By Haley Schusterman
The Mayor’s Office of Urban Agriculture (MOUA) isn’t a household name. Given what it’s quietly accomplished since it was established in 2022, with limited city funding and just two full-time staff, it probably should be.
For decades, urban agriculture operated on the margins of policy attention and public investment, treated as a nice-to-have rather than a serious tool for change. That shifted in 2021, when the City Council passed Local Law 121 and Local Law 123, formally recognizing that urban agriculture deserved a permanent home in government. The legislation created MOUA, housed within the Mayor’s Office of Climate and Environmental Justice, and tasked it with producing a comprehensive urban agriculture report, building an online portal with mapping tools, running education and outreach programs, conducting research to inform future legislation, and advising other city agencies on how to protect and expand urban agriculture. The laws also authorized an independent Urban Agriculture Advisory Board to bring together advocates, academics, and agriculture experts. The former mayoral administration never appointed the board, but MOUA moved forward without it.

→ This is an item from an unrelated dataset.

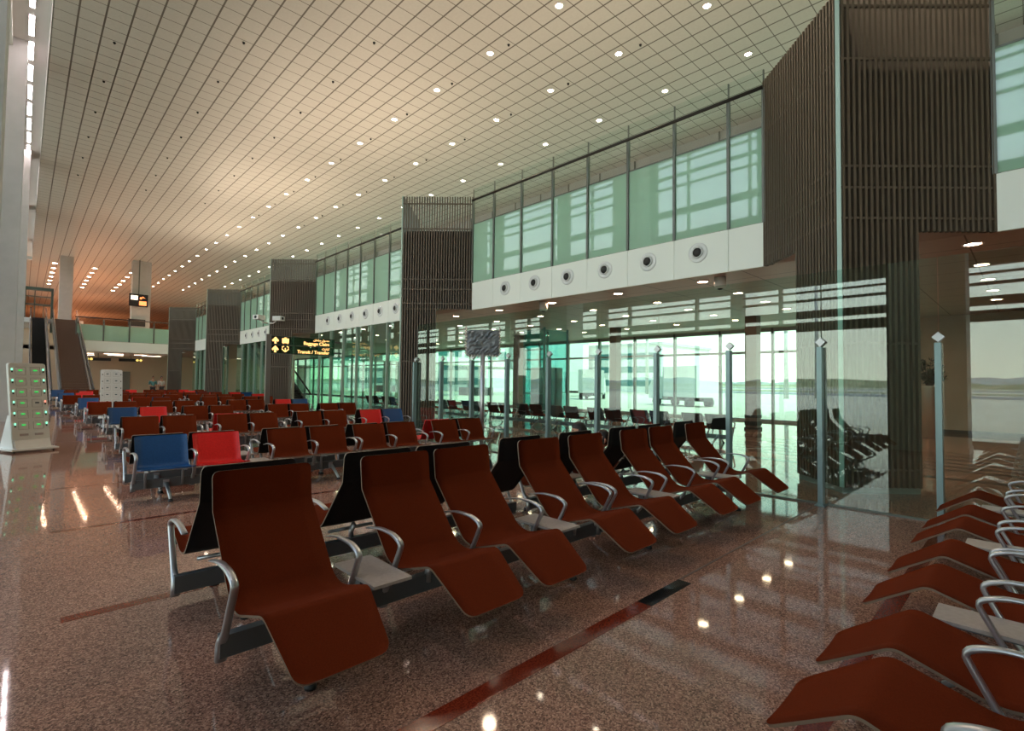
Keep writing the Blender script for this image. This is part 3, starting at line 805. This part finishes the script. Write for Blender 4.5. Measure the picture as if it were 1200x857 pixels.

Three years in, the office is delivering on its full mandate. It built its own relationships with community leaders and advocates, launched education programs connecting students to working farms, opened pathways for small farmers to sell to city institutions, mapped the city’s urban agriculture landscape, and pushed for procurement reform that could redirect how the city spends its food dollars. The office is working to change how eight million New Yorkers grow, buy, and think about food, using urban agriculture as a lever for climate action, environmental justice, food access, workforce development, and economic resilience.